Читать «О первых началах» онлайн - страница 5

Дамаский Диадох

Кроме того, мы мыслим единое при помощи некоего очистительного предположения, имеющего в виду простейшее и наиболее общее; наи-священнейшему же необходимо быть непостижимым для всяческих мыслей и предположений, поскольку даже в здешнем мире то, что устремляется ввысь, в наших мыслях всегда более почитаемо, чем находящееся под рукой; стало быть, наиболее почитаемым, пожалуй, было бы то, что совершенно ускользает от всех наших догадок. И если это есть ничто, то пусть оно будет разделено надвое, и одно окажется лучше единого, а другое — наоборот.
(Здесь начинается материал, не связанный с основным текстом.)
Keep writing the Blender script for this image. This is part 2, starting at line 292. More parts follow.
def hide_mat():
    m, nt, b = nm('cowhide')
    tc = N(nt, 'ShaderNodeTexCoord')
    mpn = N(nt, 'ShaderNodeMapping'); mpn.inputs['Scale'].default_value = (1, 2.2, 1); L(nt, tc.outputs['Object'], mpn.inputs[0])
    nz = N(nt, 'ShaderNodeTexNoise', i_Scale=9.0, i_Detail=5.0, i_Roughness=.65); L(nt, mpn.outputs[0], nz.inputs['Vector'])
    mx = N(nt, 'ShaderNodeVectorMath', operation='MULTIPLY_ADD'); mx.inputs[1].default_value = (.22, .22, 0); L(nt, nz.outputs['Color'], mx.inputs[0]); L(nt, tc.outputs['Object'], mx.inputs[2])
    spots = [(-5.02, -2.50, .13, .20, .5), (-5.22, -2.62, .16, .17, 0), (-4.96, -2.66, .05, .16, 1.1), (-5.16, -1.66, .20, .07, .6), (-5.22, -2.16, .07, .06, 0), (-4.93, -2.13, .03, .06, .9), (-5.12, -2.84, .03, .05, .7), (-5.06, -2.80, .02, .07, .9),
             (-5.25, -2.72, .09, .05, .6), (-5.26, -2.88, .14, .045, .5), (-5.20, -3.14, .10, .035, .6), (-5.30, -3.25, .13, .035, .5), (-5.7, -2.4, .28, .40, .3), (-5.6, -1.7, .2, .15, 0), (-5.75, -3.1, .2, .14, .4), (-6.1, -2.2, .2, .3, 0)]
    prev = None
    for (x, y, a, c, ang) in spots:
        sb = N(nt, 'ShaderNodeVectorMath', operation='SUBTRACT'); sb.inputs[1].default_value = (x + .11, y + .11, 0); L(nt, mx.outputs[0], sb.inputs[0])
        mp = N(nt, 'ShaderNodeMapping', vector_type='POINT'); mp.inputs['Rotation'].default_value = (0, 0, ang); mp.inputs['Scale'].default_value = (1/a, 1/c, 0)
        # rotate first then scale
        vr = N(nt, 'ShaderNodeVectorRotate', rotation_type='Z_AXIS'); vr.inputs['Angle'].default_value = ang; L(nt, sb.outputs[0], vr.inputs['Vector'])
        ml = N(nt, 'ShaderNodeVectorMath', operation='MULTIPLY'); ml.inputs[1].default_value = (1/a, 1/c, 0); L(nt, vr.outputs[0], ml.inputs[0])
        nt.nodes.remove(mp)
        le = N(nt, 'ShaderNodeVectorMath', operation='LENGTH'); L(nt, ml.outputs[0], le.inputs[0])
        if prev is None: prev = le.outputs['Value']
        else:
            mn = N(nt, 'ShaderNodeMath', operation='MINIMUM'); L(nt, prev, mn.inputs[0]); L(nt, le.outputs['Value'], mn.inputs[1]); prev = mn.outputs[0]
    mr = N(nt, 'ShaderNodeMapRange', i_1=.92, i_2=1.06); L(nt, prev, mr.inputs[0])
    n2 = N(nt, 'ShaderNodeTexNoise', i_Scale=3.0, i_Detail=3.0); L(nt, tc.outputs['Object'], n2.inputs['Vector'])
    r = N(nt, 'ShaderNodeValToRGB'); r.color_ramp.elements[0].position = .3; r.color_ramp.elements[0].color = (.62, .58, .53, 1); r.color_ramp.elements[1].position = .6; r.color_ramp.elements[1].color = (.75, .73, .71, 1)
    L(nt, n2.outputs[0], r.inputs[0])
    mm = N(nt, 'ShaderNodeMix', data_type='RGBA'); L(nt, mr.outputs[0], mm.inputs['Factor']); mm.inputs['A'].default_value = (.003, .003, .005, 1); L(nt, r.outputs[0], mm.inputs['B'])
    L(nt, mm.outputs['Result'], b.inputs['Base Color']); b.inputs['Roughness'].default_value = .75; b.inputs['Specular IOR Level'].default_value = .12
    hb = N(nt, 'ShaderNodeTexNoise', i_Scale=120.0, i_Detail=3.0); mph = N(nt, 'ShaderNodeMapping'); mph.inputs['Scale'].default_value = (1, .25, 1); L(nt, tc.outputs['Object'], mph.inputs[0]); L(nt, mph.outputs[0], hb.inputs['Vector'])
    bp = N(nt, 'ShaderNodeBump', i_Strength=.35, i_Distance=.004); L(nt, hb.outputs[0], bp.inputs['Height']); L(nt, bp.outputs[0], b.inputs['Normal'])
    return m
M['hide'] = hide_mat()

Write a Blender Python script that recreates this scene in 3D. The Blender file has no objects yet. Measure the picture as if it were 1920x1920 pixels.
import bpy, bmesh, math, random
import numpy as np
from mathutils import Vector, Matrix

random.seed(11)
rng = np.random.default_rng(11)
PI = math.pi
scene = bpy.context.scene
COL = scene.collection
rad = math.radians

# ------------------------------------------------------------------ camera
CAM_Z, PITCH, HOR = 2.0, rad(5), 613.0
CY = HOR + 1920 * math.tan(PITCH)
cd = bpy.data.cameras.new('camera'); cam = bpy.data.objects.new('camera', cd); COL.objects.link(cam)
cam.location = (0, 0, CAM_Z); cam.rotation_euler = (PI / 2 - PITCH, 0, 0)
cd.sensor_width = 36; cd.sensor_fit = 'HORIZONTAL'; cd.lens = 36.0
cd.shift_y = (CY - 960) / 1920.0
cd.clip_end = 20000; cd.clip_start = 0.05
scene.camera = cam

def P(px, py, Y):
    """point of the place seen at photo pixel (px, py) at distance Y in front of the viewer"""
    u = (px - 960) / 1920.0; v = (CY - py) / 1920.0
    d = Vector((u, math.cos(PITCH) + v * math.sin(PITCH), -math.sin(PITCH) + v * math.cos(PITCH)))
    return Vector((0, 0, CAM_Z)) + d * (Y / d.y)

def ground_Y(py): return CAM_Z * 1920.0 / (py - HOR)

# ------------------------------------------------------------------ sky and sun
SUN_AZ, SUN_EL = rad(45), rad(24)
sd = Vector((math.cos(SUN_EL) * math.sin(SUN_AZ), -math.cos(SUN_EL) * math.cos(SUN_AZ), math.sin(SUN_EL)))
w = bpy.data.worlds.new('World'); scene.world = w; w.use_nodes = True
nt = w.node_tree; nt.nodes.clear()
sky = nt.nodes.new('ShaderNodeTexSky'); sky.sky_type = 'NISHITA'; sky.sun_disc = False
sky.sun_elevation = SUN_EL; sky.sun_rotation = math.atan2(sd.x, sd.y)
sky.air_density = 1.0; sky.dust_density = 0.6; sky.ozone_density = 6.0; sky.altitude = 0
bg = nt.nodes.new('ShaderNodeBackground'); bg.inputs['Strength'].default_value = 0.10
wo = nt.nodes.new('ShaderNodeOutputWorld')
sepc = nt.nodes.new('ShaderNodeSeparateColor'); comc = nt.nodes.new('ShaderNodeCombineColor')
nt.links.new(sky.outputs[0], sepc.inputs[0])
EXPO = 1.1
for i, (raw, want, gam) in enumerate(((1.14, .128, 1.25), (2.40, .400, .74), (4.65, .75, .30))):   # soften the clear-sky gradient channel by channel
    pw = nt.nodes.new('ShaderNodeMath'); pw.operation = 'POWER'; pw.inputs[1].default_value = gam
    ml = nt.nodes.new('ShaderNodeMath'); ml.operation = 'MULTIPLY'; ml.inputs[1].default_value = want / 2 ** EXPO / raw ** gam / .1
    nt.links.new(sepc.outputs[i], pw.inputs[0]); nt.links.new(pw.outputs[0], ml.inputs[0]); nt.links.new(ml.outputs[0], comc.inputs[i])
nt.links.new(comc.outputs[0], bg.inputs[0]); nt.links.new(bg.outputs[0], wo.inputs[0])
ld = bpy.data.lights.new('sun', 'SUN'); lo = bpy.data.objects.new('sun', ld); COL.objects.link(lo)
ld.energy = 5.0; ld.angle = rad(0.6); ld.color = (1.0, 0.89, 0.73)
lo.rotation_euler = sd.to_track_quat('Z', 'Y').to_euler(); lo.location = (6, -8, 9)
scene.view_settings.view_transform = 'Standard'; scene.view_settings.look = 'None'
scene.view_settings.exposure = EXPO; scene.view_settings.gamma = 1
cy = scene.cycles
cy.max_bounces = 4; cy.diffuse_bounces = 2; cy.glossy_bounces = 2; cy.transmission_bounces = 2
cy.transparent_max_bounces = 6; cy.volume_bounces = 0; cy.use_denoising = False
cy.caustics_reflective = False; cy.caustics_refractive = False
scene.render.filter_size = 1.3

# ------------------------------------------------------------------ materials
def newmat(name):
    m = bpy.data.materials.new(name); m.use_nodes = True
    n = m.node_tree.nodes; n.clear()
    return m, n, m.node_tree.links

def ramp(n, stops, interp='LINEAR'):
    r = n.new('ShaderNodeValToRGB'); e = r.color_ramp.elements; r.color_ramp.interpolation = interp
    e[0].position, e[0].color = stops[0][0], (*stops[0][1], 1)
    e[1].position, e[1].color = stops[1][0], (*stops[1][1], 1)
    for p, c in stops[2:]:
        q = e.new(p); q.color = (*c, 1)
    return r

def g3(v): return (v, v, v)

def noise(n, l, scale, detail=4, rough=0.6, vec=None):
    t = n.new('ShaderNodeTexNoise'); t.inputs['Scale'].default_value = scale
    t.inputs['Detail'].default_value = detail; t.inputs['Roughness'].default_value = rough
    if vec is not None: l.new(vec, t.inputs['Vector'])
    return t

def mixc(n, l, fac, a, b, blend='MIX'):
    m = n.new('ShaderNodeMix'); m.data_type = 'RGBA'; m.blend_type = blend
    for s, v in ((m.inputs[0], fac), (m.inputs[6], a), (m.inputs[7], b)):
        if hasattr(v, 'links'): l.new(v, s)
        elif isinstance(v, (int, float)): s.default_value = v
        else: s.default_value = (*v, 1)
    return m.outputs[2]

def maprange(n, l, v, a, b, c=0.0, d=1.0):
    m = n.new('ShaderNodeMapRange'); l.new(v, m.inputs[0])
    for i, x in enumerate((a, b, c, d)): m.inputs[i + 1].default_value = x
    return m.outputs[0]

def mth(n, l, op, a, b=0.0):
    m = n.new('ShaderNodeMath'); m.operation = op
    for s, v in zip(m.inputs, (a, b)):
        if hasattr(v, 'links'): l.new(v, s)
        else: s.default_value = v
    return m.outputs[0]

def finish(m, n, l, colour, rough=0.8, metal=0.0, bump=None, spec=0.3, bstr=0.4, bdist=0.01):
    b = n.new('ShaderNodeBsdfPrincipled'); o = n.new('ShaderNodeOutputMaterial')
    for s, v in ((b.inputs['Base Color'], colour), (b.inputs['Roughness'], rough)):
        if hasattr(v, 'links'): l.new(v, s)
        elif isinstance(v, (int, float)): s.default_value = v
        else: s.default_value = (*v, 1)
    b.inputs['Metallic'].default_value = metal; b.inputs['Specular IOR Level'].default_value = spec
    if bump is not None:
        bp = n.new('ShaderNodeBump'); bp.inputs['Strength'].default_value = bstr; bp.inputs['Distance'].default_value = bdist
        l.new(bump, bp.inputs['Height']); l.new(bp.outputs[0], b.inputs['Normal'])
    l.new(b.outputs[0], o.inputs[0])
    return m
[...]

Если же мы, когда говорим об этом, погружаемся в область пустоты, то и такое погружение двояко: одно относится к неизреченному, а другое — к никогда и никоим образом не-сущему. Ибо и последнее неизреченно, как говорит Платон, но как худшее, первое же — как лучшее.

А если мы стремимся извлечь из него какую-то пользу, то происходящее из этого и есть сама по себе наинеобходимейшая среди всего выгода, поскольку все появляется из недоступных для входа святынь, от таинственного, причем самым таинственным образом. Ведь не в качестве же единого появляется многое и не в качестве объединенного — разделенное, но все на равных основаниях возникает как таинственное и совершенно таинственно.

И даже если мы, говоря о нем все это,— что оно таинственно, что оно не является никакой из всех вещей, что оно непостижимо,— вступаем в рассуждении в противоречие с собой, необходимо понимать, что все это — имена и речения наших родовых мук, в которых мы дерзаем излишне хлопотать о нем и которые останавливаются в преддверии недоступной для входа святыни и не возвещают о ней ничего, но объявляют о своих собственных, связанных с ней претерпеваниях, о своих недоумениях и безоружности, причем и это делают не просто так, а при посредстве доказательств, причем предназначенных только для тех, кто может их воспринять.

4. Невыразимое и выразимое единое

5. Впрочем, мы видим и наши родовые муки, и то, что они связаны с подобными претерпеваниями в отношении единого, так же как и то, что они равным образом подразумевают страдания и опровержение самих себя; ведь на самом деле, как говорит Платон, единое, если оно существует, не является единым; если же оно не существует, то для его определения не подходит ни одно слово, а значит, и отрицание, и имя, так как последнее не простое; не существует о едином ни мнения, ни знания, ибо и они не просты, как не прост и сам ум. Таким образом, единое совершенно непознаваемо и неизреченно. И что же? Не ищем ли мы чего-то другого, потустороннего неизреченному?